Cahiers de doléances :
Les gilets jaunes discutent et échangent autour de leur rond-point. Ici ou là apparaissent des cahiers de doléances dans lesquels s’entrechoquent espérances sociales, écologiques et démocratiques. Ainsi on retrouve des demandes très concrètes de revalorisations des minimas sociaux (retraites, SMIC par exemple) ou encore l’augmentation des salaires mais aussi une remise à plat de la fiscalité et des mécanismes de taxations. Espérances écologiques également par l’arrêt de « l’artificialisation » des sols au travers de grands projets inutiles comme la ZAC des Portes du Tarn, l’engagement d’une véritable transition écologique par la mise en place de transports en commun efficients et gratuits, un plan massif d’économies d’énergies par la rénovation thermique des bâtiments. Comment notre majorité va-t-elle faire avaler aux saint-sulpiciens qu’il leur faut faire un effort de transition énergétique en payant leur gasoil plus cher quand on sait que les mêmes sont favorables à un permis de construire de 70 000 m² de surface de plancher qui ne prévoit pas un seul m² de toiture photovoltaïque ? Et on ne parle même pas des députés LREM qui valident que les « taxes carbone » servent principalement à alimenter les crédit d’impôts d’entreprises (Crédit Impôt Compétitivité Emploi) ??
Espérances démocratiques, enfin, par la mise en place de référendums d’initiatives citoyennes, la possibilité de révoquer un élu, etc.
C’est un processus remarquable que celui d’un mouvement qui dépasse les attentes corporatistes ou individuelles pour envisager ce que pourrait être la société d’après. La Cité est réinvestie dans toutes ses composantes. Il ne faut pas passer à côté de ce qui s’opère ou encore le regarder de loin avec une certaine condescendance. La parole est ouverte et doit se prolonger, s’enrichir pour formuler des propositions concrètes et trouver des débouchés politiques durables.
De la violence :
La controverse, le conflit ne sont pas de nature à inquiéter. Elles sont naturelles à toute forme de société. Seulement, dans une démocratie républicaine comme la nôtre les sujets doivent se régler pacifiquement par le débat, la pétition, la manifestation, la grève et le vote. Tous ces dispositifs sont reconnus par notre constitution et au final c’est le vote qui permet de trancher les questions.
Considérer que « ce n’est pas la rue qui gouverne » *en niant par exemple le droit de manifester, reconnu comme une forme d’expression légitime dans notre pays, est au mieux une vision étriquée de la démocratie au pire un appel à l’émeute. Il en va de même par la négation des conflits sociaux dans les entreprises.
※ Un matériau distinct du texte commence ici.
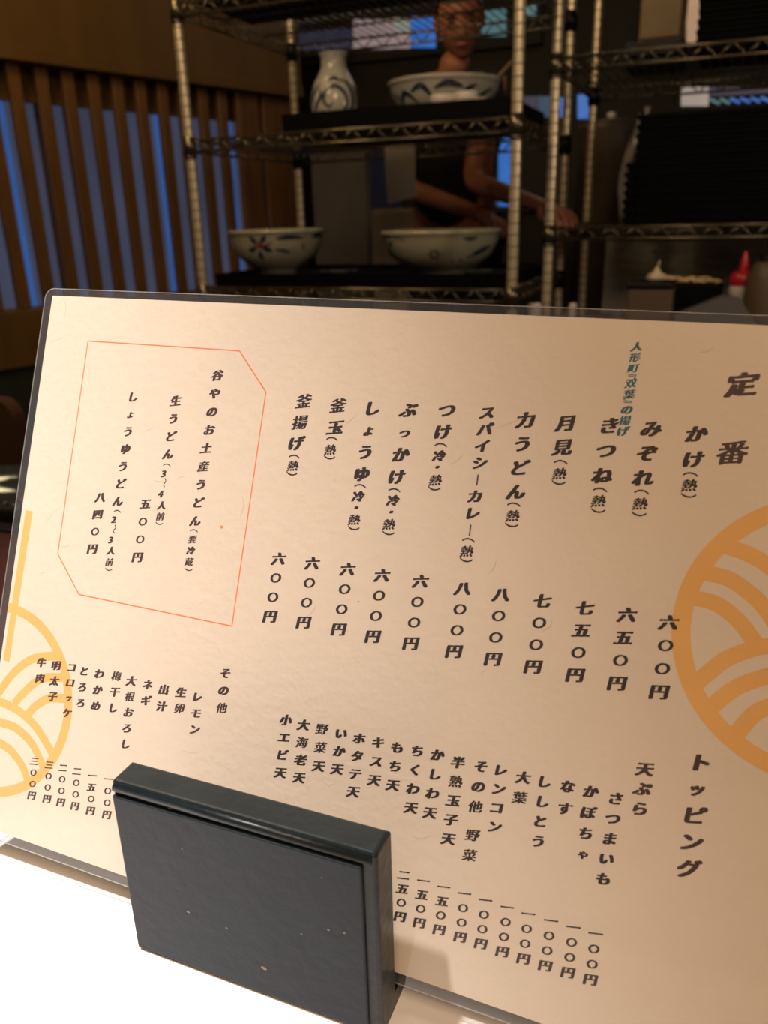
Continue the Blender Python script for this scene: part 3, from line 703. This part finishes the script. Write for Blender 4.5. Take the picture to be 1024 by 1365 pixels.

Aborder la question des violences auxquelles nous assistons en ce moment ne peut se couper de cette analyse. La négation de toute forme d’expression citoyenne reconnue par notre constitution est déjà en soit une violence car elle prive la population de droits civiques fondamentaux.
L’autre violence qui opère, plus sourde, plus diffuse et donc plus discrète, c’est la violence sociale. C’est la violence de la perte de l’emploi, le sentiment de déclassement social, l’enrichissement toujours plus important des autres et les fins de mois de plus en plus difficiles pour les autres. Nul doute que la stratégie systématique de remise en cause des corps intermédiaires aura privé nombre de salariés de moyens d’expressions et de résolutions des conflits dans les entreprises. Aujourd’hui, le travail tue des milliers de personnes chaque année dans notre pays et pourtant les politiques publiques réduisent drastiquement les moyens alloués aux prud’hommes ou encore les moyens alloués au contrôle du travail. La souffrance de milliers et de milliers de salariés passent sous les écrans radars.
Les privés d’emplois sont pointés du doigt systématiquement. Les « assistés » sont présentés comme des pantouflards qui ne voudraient même pas traverser la rue pour trouver un travail. Beaucoup l’oublient mais le chômage est un droit acquis par le travail et les cotisations du salarié. C’est assurance n’est pas gratuite et ne tombe pas du ciel.
La violence, sous quelque forme que ce soit, est condamnable mais cette condamnation ne peut être à géométrie variable. Nous croyons d’avantage aux solutions pacifiques qu’aux solutions violentes. Nous devons rejeter la casse et l’agression. Nous devons rejeter les violences morales, physiques, sexistes, racistes ou politiques. Nous ne voulons plus voir le triste spectacle de lycéens agenouillés les mains sur la tête comme le triste spectacle de voitures qui brulent ou de vitrines brisées.